A million acres of flax are grown for seed annually, but the growth of flax for seed and flax for fiber are two very different things; moreover, Old World methods do not coincide with the progressive ideas of the educated farmers of the United States, for the peasant class does not exist in this country. A practice essentially American must be followed in order to make the culture profitable, and to equalize the difference in wages on the two sides of the Atlantic. This difference is more apparent than real, for it can be readily overcome by intelligently directed effort, by difference in soil fertility and rentals, and especially by the use of certain forms of labor-saving machines that already have been devised and are being rapidly improved.
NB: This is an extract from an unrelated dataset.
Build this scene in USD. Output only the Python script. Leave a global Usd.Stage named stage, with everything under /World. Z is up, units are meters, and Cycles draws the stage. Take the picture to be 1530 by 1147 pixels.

The "American practice," then, means, first, an intelligent practice, with a view to economy of effort and involving the use of machinery in the place of plodding foreign methods; and, second, the co-operation of farm labor and capital to the end of systematizing the work – i.e., the farmers of a community growing the flax, and capital, represented by a central mill, turning the straw when grown into a grade of fiber that the spinners can afford to purchase. Here is the solution of the flax problem in a nutshell. The scheme has already been tested in practice with favorable results, but the farmers in any community can do little until capital is more generally interested.
California Hemp.
This brings up an important point and presents another obstacle, for great harm has been done to all new fiber industries in recent years by the misdirected efforts of some professional promoters. In certain instances the organized fiber companies have been mere stock-jobbing concerns. They have had their rise and fall, men with idle money have burned their fingers, and the particular industry has received a "black eye."